### [TO BE DONE]
Set down the listing below verbatim, but only from its first line through the line containing "lobster_items()".

### [DATA LINES]

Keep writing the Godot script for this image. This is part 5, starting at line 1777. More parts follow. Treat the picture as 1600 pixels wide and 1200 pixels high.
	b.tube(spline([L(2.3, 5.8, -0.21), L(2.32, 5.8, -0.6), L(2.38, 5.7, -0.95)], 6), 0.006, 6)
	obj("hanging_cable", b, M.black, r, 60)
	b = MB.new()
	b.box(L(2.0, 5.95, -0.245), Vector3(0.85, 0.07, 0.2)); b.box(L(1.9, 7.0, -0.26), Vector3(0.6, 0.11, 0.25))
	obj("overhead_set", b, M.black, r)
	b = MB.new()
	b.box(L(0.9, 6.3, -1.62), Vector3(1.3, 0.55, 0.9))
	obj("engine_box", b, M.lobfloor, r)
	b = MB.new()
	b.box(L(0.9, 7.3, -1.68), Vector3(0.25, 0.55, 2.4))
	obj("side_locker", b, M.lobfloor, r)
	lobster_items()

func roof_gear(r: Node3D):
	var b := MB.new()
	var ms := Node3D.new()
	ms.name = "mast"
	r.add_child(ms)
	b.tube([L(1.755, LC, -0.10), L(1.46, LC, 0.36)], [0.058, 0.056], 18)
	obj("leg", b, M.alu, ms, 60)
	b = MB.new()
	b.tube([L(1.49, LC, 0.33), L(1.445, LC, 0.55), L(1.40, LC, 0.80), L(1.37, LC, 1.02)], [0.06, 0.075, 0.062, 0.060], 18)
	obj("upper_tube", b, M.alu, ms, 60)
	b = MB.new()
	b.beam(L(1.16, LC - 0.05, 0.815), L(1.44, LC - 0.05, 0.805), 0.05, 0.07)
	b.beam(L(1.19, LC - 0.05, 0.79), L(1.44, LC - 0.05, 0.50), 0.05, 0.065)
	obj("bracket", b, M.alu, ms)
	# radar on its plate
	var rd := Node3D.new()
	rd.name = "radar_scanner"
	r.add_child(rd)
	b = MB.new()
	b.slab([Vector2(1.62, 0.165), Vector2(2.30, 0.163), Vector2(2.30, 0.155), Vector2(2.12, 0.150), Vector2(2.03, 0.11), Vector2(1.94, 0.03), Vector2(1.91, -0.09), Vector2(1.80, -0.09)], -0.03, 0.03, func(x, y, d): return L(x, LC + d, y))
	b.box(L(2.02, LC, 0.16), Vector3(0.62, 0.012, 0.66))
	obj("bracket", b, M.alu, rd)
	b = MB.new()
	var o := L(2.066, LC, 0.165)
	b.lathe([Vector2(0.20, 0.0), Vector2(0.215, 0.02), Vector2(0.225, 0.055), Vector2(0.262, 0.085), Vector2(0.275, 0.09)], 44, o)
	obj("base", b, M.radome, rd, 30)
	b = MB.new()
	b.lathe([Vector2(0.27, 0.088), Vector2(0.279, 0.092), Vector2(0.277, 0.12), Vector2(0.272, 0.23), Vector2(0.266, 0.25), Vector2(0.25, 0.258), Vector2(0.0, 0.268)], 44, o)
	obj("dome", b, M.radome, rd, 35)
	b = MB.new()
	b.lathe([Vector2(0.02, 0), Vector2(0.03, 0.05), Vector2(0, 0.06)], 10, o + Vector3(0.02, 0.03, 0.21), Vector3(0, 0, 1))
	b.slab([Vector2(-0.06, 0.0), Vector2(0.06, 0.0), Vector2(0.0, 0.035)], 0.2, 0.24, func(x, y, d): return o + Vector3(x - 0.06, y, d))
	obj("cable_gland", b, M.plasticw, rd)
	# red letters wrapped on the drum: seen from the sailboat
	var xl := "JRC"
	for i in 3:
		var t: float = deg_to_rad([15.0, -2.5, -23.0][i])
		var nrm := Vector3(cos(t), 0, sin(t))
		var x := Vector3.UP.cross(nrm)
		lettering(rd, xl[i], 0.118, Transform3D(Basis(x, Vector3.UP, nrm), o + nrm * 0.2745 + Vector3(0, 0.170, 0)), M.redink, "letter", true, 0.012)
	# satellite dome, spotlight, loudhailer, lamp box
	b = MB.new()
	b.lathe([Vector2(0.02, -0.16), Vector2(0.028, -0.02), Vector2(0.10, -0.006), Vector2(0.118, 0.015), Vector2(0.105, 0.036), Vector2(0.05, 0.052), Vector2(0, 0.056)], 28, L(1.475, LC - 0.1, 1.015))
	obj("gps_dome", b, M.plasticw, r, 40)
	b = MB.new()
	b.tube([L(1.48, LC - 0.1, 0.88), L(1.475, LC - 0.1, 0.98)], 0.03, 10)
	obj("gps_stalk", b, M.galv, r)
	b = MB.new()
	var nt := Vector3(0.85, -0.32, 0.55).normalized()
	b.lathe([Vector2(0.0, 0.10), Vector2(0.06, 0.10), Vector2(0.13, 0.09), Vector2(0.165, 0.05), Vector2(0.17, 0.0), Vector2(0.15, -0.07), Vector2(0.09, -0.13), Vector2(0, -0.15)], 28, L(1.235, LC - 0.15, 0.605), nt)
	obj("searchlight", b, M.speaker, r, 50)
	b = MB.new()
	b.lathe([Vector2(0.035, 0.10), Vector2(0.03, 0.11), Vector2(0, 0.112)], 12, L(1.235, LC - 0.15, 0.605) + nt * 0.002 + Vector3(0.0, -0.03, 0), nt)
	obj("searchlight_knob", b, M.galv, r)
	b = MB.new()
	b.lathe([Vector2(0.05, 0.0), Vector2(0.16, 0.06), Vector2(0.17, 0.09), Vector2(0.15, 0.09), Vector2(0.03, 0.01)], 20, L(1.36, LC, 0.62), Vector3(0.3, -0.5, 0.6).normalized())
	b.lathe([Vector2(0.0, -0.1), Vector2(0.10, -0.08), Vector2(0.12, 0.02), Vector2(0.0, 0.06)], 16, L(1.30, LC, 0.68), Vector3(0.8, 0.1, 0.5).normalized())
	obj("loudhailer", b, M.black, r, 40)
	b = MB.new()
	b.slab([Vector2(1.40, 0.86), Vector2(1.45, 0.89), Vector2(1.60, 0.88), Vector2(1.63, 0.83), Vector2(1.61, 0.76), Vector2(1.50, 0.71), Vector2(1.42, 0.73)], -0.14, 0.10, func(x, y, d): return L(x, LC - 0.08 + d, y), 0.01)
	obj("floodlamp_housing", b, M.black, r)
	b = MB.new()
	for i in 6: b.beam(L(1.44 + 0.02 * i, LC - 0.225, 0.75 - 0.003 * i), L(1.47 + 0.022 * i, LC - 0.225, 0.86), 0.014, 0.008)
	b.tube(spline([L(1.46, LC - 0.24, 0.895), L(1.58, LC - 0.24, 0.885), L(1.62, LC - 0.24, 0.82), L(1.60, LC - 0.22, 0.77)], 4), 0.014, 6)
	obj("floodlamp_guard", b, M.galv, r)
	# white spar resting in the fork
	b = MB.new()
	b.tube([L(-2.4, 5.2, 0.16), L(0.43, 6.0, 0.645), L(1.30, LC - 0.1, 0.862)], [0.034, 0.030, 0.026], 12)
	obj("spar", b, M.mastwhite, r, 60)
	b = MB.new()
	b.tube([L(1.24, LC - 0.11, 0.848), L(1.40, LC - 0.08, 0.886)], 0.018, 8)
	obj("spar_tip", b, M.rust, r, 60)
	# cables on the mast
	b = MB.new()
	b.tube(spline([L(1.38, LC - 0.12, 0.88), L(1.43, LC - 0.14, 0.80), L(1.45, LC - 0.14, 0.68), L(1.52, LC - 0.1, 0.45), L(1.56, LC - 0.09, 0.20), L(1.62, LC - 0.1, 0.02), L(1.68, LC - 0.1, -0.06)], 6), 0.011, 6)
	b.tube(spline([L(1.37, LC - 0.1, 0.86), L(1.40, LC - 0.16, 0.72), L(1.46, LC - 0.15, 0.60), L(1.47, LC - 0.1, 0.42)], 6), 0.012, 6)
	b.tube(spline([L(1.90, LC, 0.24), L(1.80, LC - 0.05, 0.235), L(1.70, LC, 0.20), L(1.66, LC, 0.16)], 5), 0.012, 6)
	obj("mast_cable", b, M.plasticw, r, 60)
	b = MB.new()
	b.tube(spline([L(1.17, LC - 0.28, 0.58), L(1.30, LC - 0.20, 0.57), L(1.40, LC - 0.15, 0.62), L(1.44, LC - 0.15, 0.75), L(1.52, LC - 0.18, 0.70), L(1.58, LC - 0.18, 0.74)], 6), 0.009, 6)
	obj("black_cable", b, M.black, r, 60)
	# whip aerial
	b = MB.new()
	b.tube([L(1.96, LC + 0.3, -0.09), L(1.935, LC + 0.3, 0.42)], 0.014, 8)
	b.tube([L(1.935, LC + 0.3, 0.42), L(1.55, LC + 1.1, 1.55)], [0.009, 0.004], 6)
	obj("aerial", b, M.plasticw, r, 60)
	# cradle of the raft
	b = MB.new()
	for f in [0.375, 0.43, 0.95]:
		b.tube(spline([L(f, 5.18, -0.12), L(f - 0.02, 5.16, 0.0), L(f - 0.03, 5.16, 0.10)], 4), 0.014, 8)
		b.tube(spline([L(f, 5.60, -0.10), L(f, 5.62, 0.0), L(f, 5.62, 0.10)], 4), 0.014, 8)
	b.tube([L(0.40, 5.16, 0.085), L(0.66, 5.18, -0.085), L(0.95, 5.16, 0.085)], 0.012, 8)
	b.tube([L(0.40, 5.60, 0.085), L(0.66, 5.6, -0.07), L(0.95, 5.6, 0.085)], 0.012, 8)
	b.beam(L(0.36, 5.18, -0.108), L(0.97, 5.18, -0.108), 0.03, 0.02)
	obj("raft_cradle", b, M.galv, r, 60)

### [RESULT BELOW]
Keep writing the Godot script for this image. This is part 5, starting at line 1777. More parts follow. Treat the picture as 1600 pixels wide and 1200 pixels high.
	b.tube(spline([L(2.3, 5.8, -0.21), L(2.32, 5.8, -0.6), L(2.38, 5.7, -0.95)], 6), 0.006, 6)
	obj("hanging_cable", b, M.black, r, 60)
	b = MB.new()
	b.box(L(2.0, 5.95, -0.245), Vector3(0.85, 0.07, 0.2)); b.box(L(1.9, 7.0, -0.26), Vector3(0.6, 0.11, 0.25))
	obj("overhead_set", b, M.black, r)
	b = MB.new()
	b.box(L(0.9, 6.3, -1.62), Vector3(1.3, 0.55, 0.9))
	obj("engine_box", b, M.lobfloor, r)
	b = MB.new()
	b.box(L(0.9, 7.3, -1.68), Vector3(0.25, 0.55, 2.4))
	obj("side_locker", b, M.lobfloor, r)
	lobster_items()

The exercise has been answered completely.